Additionally, periodic security scans of [COMPANY NAME] systems are done using a combination of external open-source and commercial vulnerability testing tools, including:


  • [Examples of external testing tools include OpenVAS, Nmap, Nessus, OWASP ZAP, Burp Suite Pro, etc.]

Penetration Testing

Penetration testing is performed regularly by either a certified penetration tester on [COMPANY NAME]’s security team or an independent third party.

  • [We recommend having an independent third party perform the penetration test. If you do choose to have an internal person perform the penetration test, that person should not have any responsibility for implementing or developing the systems that are in scope for the penetration test in order to maintain impartiality and independence.]

Findings from a vulnerability scan and/or penetration test are analyzed by the Security Officer, together with IT and Engineering as needed, and reported through the process defined in the next section.

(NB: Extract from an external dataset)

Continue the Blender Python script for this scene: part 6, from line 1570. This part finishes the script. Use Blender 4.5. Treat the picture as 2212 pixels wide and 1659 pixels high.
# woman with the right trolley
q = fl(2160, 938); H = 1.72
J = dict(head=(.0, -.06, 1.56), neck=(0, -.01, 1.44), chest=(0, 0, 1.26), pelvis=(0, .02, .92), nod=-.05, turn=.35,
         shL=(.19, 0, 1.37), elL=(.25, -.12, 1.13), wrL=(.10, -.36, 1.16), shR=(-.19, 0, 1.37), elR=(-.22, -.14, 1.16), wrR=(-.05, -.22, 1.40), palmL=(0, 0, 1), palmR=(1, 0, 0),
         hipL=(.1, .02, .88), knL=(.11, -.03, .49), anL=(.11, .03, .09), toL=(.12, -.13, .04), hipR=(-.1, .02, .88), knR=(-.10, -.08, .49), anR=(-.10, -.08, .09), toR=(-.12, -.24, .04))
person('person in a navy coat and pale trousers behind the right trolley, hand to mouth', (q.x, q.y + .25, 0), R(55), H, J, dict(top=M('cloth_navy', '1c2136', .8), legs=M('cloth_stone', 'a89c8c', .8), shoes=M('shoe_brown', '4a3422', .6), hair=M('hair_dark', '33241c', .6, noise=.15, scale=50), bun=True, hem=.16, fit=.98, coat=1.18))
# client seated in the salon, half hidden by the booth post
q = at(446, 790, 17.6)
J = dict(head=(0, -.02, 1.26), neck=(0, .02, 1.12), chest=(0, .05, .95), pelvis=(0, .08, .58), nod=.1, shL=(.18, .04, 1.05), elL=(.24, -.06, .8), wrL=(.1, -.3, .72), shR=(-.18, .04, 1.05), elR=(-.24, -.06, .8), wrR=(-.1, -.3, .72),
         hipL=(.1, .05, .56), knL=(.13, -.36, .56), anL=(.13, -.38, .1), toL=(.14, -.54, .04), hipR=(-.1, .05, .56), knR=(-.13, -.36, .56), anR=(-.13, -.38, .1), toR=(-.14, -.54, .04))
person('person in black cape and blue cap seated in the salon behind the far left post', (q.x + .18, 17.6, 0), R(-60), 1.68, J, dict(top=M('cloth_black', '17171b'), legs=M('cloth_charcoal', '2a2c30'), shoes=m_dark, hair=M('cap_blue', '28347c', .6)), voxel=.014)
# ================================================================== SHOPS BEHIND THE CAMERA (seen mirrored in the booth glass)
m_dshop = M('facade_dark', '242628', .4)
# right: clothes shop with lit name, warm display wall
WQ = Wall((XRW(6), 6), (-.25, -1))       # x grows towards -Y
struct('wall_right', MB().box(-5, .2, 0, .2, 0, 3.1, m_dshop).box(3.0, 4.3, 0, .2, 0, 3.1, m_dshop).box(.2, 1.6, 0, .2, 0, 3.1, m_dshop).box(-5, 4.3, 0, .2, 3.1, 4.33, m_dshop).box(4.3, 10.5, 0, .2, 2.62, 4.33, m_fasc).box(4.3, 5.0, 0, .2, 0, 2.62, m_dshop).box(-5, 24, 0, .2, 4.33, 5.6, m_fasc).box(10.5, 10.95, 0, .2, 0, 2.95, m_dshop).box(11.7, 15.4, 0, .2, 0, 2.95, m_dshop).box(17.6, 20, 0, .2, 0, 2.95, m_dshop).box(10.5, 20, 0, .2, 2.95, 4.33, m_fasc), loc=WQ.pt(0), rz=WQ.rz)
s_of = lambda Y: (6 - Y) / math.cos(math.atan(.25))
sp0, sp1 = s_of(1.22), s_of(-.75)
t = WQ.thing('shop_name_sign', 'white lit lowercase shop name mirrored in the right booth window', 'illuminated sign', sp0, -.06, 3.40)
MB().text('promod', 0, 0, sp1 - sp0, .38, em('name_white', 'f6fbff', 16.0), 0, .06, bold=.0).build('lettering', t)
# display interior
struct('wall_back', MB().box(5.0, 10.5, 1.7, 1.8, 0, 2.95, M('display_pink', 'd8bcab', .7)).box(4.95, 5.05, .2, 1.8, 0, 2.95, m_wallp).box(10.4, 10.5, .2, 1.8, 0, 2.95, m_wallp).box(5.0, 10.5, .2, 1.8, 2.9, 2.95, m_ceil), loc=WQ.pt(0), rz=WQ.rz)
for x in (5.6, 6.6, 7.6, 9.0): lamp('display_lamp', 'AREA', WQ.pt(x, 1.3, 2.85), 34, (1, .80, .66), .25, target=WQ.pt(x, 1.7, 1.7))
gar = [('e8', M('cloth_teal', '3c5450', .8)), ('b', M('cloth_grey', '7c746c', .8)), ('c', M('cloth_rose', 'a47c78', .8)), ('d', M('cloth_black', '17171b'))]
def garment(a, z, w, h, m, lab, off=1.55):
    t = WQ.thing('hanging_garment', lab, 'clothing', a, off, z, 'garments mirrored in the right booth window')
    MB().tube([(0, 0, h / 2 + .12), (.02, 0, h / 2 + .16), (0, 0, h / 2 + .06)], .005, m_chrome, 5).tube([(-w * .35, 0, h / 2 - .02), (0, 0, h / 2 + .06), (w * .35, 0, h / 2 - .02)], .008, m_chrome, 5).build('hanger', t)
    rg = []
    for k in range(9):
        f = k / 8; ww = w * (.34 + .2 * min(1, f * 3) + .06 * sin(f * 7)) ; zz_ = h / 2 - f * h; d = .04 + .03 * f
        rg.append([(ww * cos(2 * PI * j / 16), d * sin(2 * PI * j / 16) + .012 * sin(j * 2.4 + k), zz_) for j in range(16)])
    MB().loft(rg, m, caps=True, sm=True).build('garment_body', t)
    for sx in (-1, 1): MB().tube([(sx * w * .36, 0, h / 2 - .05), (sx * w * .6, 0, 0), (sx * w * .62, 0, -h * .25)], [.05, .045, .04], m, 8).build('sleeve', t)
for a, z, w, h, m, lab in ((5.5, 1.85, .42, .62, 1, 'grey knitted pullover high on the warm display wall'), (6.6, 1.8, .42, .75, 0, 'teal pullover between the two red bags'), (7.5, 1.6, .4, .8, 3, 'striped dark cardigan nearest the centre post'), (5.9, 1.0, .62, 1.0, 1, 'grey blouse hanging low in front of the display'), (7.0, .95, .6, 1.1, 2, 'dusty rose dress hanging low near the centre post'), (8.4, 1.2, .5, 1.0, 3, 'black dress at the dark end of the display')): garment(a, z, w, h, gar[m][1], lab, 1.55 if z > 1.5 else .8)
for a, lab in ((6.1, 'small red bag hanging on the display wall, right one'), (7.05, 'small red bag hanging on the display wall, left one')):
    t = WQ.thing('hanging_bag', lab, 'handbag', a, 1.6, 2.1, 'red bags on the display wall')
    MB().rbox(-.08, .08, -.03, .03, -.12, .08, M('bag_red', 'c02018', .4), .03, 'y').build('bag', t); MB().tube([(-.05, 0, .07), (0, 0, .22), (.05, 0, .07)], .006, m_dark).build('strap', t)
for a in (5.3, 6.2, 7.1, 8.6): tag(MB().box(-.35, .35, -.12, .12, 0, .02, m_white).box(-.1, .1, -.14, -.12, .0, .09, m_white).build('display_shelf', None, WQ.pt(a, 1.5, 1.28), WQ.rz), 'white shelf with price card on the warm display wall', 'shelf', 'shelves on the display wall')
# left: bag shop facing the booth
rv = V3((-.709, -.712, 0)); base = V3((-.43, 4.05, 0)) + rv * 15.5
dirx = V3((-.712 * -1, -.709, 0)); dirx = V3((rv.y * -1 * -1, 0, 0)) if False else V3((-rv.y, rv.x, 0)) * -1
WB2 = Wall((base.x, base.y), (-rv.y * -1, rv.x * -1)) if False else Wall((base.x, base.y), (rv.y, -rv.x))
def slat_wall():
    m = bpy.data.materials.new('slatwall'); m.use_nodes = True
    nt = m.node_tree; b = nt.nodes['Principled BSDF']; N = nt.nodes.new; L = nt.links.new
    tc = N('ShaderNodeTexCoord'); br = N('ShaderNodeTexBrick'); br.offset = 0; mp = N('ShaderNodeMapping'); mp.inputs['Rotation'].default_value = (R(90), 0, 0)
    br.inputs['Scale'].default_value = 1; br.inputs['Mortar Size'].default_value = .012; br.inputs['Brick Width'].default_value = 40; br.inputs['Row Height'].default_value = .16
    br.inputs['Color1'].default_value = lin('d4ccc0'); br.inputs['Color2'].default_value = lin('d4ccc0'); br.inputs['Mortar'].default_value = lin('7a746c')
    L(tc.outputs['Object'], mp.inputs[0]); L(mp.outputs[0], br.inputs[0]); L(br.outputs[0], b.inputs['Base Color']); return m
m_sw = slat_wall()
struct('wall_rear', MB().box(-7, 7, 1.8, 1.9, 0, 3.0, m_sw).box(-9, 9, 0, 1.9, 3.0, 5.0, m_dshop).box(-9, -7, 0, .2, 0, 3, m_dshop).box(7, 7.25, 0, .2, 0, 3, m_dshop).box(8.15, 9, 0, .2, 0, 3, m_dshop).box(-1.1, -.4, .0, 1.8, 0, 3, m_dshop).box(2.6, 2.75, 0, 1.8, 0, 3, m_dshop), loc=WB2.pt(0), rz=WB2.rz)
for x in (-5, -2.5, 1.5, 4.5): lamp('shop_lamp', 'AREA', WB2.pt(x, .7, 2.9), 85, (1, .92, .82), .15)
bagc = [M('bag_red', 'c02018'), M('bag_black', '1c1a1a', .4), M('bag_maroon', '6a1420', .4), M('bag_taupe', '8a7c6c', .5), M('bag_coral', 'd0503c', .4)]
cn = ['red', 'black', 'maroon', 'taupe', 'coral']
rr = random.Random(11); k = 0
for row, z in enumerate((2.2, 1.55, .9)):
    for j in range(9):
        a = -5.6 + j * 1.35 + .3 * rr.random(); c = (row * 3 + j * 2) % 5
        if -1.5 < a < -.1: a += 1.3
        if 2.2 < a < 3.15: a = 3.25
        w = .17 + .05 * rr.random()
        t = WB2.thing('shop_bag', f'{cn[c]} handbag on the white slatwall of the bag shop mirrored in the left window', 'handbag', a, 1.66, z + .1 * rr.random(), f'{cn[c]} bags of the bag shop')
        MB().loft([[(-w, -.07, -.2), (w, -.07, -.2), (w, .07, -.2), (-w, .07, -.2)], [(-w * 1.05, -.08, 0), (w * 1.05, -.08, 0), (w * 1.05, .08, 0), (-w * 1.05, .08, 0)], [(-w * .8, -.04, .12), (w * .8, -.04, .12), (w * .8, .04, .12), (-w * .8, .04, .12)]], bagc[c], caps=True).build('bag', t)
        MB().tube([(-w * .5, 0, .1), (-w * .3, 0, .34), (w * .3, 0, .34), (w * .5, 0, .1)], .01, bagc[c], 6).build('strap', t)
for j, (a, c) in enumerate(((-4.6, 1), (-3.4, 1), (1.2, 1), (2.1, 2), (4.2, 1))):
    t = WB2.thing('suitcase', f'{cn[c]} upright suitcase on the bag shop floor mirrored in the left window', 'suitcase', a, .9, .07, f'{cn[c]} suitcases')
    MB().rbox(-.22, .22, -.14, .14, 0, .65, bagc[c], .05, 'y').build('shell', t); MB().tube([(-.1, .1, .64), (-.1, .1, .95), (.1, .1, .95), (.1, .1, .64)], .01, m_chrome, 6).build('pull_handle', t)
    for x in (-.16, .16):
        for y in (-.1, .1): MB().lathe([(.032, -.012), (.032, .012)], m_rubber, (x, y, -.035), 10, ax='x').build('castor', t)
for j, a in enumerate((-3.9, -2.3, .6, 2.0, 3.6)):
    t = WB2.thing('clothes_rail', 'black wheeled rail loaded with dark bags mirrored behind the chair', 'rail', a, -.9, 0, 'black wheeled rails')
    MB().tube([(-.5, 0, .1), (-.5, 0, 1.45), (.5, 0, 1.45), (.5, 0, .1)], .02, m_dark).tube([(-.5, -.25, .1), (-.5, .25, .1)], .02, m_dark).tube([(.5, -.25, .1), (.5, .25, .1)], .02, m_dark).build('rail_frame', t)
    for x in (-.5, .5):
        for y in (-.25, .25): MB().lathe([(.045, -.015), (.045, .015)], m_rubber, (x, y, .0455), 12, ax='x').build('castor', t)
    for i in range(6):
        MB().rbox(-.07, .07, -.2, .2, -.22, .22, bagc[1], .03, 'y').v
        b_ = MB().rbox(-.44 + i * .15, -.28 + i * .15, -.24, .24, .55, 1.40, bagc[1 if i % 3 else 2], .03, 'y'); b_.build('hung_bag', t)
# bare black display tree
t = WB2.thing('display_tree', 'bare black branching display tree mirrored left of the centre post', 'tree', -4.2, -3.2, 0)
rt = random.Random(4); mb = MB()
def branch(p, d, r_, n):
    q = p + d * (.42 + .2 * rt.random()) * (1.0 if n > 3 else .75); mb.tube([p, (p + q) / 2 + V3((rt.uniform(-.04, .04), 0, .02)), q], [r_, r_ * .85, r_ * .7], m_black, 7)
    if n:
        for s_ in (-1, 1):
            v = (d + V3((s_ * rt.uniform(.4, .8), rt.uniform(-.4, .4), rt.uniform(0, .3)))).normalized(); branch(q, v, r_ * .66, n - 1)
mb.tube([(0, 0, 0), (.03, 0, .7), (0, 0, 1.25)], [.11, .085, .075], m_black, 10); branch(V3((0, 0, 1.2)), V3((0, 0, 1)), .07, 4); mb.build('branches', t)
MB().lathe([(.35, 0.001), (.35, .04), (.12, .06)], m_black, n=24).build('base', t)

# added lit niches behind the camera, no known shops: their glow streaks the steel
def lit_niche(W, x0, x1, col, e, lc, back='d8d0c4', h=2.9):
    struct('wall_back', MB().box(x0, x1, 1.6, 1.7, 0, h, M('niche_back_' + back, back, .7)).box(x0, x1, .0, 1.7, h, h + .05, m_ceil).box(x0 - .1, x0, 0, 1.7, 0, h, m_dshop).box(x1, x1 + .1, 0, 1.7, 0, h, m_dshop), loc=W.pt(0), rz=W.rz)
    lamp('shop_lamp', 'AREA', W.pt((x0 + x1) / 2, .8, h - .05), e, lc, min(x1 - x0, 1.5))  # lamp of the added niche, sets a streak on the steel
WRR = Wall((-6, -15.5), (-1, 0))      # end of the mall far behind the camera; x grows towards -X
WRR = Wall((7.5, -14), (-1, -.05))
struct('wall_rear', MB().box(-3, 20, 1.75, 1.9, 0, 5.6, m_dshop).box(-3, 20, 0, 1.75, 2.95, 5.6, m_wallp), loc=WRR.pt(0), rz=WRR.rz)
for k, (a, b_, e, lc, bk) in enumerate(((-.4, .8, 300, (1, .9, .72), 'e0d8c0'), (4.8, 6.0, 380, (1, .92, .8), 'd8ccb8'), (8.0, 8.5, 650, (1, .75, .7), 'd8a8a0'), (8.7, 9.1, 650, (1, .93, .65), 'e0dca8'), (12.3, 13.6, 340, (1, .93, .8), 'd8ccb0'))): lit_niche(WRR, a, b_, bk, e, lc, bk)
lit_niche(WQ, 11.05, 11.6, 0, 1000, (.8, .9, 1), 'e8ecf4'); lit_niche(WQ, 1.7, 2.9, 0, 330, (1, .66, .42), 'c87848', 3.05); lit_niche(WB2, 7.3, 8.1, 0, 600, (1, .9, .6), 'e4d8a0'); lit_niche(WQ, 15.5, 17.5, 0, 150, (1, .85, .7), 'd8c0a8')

Security Findings Reporting, Tracking and Remediation

[COMPANY NAME] follows a simple vulnerability tracking process using <TICKETING SYSTEM>. The records of findings are retained for <RETENTION PERIOD>.

  • [Examples of ticketing systems include Jira, Clubhouse, Trello, Asana, Github Issues, etc.]

  • [It is at your discretion to determine the appropriate retention period for Security Findings. That said, we recommend having a retention period of at least 1 year.]

Reporting a Finding

  • Upon identification of a vulnerability (including vulnerability in software, system, or process), a <TICKETING SYSTEM> ticket is created.

  • The description of the Finding should include further details, without any confidential information, and a link to the source.

  • The Finding will be given a priority level in <TICKETING SYSTEM>

  • [See the table below for the different priority levels that we recommend using.]

Priority/Severity Ratings and Service Level Agreements

In an effort to quickly remediate security vulnerabilities, the following timelines have been put in place to address vulnerabilities:

Priority Level






Vulnerabilities that cause a privilege escalation on the platform from unprivileged to admin, allows remote code execution, financial theft, unauthorized access to/extraction of sensitive data, etc.

Vulnerabilities that result in Remote Code Execution such as Vertical Authentication bypass, SSRF, XXE, SQL Injection, User authentication bypass



Vulnerabilities that affect the security of the platform including the processes it supports.

Lateral authentication bypass, Stored XSS, some CSRF depending on impact



Vulnerabilities that affect multiple users, and require little or no user interaction to trigger

Reflective XSS, Direct object reference, URL Redirect, some CSRF depending on impact



Issues that affect singular users and require interaction or significant prerequisites (MitM) to trigger.

Common flaws, Debug information, Mixed Content

  • [It is at your discretion to determine the SLAs for vulnerability remediation. Common SLAs for each level are 24 hours for Critical, 30 days for High, 60 or 90 days for Medium, and best effort for Low.]

In the case a severity rating and/or priority level is updated after a vulnerability finding was originally created, the SLA is updated as follow:

  • Priority upgrade: reset SLA from time of escalation

  • Priority downgrade: SLA time remains the same from time of creation/identification of finding

Resolving a Finding

  • The Finding should be assigned to the owner responsible for the system or software package.

  • All findings should be addressed according to the established SLA.

  • No software should be deployed to production with unresolved CRITICAL or HIGH findings, unless an Exception is in place (see below).

  • A finding may be resolved by

    • providing a valid fix/mitigation

    • determining as a false positive

    • documenting an approved exception

Closing a Finding

  • The assignee should provide a valid resolution (see above) and add a comment to the finding.

  • The finding should be re-assigned to the Reporter or a member of the security team for validation.

  • Upon validation, the finding can be marked as Done (closed) by the Reporter.

  • Before the finding can be marked as closed by the reporter, the fix must be deployed to a development environment and have a targeted release date for deploying to production noted on the ticket.


  • An Exception may be requested when a viable or direct fix to a vulnerability is not available. For example, a version of the package that contains the fix is not supported on the particular operating system in use.

  • An alternative solution (a.k.a. compensating control) must be in place to address the original vulnerability such that the risk is mitigated. The compensating control may be technical or a process or a combination of both.

  • An Exception must be opened in the form of a <TICKETING SYSTEM> ticket

  • The Exception Issue must reference the original Finding by adding an Issue Link to the Finding issue.

  • Each Exception must be reviewed and approved by the Security Officer and the impacted asset owner.